À Brasilia, les pro-Bolsonaro ont saccagé le palais présidentiel, le Congrès national et la Cour suprême. Saccager, c’est casser, détruire, ravager. Écoutez les explications d'Yvan Amar dans cette chronique, avec sa transcription.
Le mot de l'actualité avec la délégation à la langue française du ministère de la Culture. Yvan Amar.
Les factieux au Brésil, c'est à dire tout simplement les rebelles, ceux qui veulent renverser par la force le pouvoir établi, s'en sont pris dans la capitale de l'État, à Brasilia, au lieu du pouvoir. Alors, ils ont probablement été encouragés par les événements qui se sont déroulés à Washington il y a quelques temps après l'élection de Joe Biden. Parce qu'il y a des ressemblances. Ils s'en sont pris au palais présidentiel, au bâtiment du Congrès et à la Cour suprême. Les forces de l'ordre ont rétabli le calme, certes, mais les bâtiments symboliques du pouvoir ont été largement saccagés. Et c'est ça qui m'intéresse. C'est ce mot de saccager. Parce que saccager le verbe ou saccage le substantif, le nom, sont les mots qui sont revenus le plus souvent dans les médias francophones pour désigner ce qui s'était produit. Les émeutiers ont saccagé ce qu'ils ont pu. C'est à dire qu'ils ont ravagé les bâtiments. Est ce qu'ils les ont pillé? Pas forcément. Pas exactement. Parce que ce mot de pillage, il va en général impliquer qu'on se sert, qu'on détruit, mais aussi qu'on va voler les biens qu'on trouve dans les sites pillés. Or, dans ces désordres brésiliens auxquels on fait allusion, il n'était pas question de s'emparer de biens après avoir forcé les bâtiments qui les protégeaient. Il s'agissait de casser, mais de casser pour casser, c'est à dire de détruire des édifices symboliques, d'occuper les lieux du pouvoir, peut être de provoquer une pagaille telle qu'elle nécessite un rétablissement par la force et donc une prise de pouvoir par l'armée, mais enfin heureusement, on était loin de ce scénario. En tout cas, les saccages ont été importants, mais les vols probablement pas tellement parce qu'il n'y avait pas grand chose à voler.

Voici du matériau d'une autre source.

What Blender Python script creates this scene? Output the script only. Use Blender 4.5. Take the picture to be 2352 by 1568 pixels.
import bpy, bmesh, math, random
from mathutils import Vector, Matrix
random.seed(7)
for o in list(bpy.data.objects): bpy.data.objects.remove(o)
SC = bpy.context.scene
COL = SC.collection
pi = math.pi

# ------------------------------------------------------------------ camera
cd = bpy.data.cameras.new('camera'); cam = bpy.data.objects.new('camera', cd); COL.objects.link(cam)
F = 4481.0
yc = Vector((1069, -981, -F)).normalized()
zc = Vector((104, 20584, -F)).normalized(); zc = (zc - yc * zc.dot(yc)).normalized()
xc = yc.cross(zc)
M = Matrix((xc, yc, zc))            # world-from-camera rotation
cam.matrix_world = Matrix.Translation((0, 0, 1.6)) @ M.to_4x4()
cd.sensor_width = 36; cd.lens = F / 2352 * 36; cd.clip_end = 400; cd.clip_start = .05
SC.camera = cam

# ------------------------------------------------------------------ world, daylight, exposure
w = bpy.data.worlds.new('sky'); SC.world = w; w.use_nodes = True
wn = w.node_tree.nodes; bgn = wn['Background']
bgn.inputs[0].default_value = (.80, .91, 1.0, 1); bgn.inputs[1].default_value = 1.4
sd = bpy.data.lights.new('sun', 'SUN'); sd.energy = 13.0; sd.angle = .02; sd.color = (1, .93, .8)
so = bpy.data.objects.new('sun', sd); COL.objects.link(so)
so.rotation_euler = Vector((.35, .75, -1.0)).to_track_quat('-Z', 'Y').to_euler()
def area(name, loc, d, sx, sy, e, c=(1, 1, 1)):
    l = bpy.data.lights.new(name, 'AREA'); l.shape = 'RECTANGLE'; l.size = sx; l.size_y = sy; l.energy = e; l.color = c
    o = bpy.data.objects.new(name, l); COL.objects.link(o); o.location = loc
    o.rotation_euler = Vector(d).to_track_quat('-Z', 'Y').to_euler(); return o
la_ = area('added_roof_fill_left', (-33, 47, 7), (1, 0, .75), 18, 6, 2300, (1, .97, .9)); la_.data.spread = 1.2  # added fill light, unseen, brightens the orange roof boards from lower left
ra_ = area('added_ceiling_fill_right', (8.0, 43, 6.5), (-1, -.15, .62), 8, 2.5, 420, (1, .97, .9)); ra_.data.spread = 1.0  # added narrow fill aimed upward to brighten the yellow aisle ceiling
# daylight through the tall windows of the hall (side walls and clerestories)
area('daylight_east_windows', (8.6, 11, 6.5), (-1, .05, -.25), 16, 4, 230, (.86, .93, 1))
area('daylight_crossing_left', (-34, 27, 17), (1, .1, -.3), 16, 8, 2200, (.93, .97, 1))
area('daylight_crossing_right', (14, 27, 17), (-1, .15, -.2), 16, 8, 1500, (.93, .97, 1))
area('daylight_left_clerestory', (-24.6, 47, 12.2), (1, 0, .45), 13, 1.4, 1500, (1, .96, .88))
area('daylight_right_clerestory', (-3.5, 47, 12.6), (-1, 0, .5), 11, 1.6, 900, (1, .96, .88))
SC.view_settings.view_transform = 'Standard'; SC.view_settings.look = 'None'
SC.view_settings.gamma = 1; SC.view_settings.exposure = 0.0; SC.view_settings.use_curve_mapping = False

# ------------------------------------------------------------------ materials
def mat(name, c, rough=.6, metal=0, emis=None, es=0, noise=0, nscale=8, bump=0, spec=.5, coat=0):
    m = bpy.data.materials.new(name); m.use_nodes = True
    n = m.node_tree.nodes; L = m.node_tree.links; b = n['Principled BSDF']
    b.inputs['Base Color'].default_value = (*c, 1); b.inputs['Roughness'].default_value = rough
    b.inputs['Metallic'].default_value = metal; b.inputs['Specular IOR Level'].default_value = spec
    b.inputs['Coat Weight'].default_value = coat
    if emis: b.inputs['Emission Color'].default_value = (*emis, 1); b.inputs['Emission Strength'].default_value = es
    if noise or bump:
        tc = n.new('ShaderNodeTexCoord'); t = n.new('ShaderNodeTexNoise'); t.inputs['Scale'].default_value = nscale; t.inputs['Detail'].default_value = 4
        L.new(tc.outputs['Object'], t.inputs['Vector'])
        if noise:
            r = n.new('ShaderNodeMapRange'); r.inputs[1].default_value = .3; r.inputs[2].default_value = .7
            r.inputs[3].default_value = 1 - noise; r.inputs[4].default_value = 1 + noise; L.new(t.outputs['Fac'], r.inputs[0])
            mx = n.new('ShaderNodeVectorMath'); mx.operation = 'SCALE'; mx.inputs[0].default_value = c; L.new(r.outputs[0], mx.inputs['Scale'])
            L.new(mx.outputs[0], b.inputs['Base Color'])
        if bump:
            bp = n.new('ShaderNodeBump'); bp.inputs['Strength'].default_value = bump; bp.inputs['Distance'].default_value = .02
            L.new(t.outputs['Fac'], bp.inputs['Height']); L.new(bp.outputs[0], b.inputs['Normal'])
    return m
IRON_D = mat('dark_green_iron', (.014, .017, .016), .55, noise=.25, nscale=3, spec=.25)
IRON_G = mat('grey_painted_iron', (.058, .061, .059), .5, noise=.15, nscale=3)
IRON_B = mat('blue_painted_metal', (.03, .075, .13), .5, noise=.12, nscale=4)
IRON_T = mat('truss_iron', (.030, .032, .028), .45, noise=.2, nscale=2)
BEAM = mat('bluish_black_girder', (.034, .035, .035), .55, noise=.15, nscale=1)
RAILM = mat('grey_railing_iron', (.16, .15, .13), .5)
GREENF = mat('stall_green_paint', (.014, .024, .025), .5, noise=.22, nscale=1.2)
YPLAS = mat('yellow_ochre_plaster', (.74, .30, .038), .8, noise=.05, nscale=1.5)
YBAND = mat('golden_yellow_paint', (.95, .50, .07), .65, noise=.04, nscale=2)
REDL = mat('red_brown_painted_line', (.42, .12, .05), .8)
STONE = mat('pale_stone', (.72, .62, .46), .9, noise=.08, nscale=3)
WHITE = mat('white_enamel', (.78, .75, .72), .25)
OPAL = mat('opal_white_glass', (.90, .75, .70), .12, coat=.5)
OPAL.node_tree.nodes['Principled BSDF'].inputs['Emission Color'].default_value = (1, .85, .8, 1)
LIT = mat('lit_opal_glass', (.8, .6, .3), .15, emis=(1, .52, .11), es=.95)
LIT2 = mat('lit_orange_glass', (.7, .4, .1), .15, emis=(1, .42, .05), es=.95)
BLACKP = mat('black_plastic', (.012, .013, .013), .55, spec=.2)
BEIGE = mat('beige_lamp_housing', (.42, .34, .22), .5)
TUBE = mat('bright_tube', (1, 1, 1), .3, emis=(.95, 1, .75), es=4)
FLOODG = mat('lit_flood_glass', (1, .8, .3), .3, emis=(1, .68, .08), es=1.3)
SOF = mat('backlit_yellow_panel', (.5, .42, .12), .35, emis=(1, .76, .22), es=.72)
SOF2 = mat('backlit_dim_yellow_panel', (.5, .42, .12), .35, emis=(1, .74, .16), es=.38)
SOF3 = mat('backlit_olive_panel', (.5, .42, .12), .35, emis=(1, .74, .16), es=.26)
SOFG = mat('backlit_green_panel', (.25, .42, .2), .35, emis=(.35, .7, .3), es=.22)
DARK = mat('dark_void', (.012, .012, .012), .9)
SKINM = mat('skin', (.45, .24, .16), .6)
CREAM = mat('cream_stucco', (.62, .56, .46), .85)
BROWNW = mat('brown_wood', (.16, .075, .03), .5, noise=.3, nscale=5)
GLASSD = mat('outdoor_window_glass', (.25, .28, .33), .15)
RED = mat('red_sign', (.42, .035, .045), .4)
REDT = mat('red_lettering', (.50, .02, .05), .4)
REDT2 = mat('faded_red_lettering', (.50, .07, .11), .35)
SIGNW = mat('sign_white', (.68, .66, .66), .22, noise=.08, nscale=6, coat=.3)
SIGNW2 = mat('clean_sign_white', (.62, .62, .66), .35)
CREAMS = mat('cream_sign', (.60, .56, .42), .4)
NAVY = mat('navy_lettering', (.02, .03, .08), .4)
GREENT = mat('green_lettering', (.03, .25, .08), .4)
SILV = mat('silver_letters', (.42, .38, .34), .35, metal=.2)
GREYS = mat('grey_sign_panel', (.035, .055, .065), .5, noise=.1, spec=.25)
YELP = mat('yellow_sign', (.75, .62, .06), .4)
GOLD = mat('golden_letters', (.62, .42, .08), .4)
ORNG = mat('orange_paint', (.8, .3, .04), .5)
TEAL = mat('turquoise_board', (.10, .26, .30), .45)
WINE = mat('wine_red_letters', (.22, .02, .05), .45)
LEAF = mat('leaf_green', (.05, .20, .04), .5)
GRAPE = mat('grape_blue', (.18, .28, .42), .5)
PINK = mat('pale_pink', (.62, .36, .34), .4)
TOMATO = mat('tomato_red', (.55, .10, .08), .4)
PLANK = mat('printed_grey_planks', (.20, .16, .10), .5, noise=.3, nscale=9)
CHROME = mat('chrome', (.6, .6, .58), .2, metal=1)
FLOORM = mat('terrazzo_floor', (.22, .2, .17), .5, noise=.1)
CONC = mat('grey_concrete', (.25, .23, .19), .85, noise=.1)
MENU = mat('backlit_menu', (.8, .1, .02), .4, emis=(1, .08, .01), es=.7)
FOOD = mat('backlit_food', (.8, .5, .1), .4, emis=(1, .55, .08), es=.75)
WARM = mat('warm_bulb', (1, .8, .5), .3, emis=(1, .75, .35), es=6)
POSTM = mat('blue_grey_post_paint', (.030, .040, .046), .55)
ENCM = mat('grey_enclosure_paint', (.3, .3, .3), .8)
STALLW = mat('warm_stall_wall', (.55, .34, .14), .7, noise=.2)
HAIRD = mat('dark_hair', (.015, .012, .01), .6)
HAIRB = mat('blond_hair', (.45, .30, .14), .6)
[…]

Alors, est ce qu'on parle de saccage ou de mise à sac? Voilà deux expressions qui sont à peu près équivalentes. Quant au mot « sac » employé seul, il a le même sens, mais il est relativement rare et littéraire. D'abord parce que peut être on aurait peur de le confondre avec son homonyme le sac, l'enveloppe. Et ce n'est pas du tout la même chose. Le sac, c'est donc le fait de dévaster un certain lieu. Et on se souvient du titre de ce roman, « Le sac du Palais d'été » de Bernard Brisset. On est bien sûr dans une langue tout à fait littéraire, ce qui n'empêche pas le jeu de mot. Alors, le sac dont nous avons parlé, le saccage. On a dit que, à l'origine, il n'avait pas de rapport avec l'autre mot sac qui désigne une poche. Et pourtant un voleur, souvent, est imaginé avec cet équipement qui va lui servir à emporter son butin. Et ce terme, il est parfois associé avec le monde des brigands. On a parlé dans une langue ancienne, il faut bien le dire, mais on a parlé de ce qu'on appelait un homme de sac et de corde. Qu'est ce que c'est? C'est un vaurien, un gibier de potence, comme on dit, celui qui est destiné à terminer pendu, un chenapan. Mais l'expression faisait référence à des supplices utilisés pour exécuter les condamnés : homme de sac et de corde, parce que soit on les pendait, ainsi s'explique la corde, soit on les noyait enfermés dans des sacs. Il n'empêche que l'inconscient linguistique facilement a associé la mise à sac aux enveloppes de toile que les pillards peuvent emmener sur leur dos plein de richesses dérobées.
Alors, dernière ressemblance troublante mais due au seul hasard le saccage et le massacre ne sont pas non plus de la même famille et l'origine du massacre elle est plus violente encore. Massacrer ça veut dire tuer sauvagement, en particulier lorsqu'il s'agit d'une victime sans défense. Et le verbe est d'ailleurs à l'origine du nom massue, ce qui montre bien la violence de sa signification.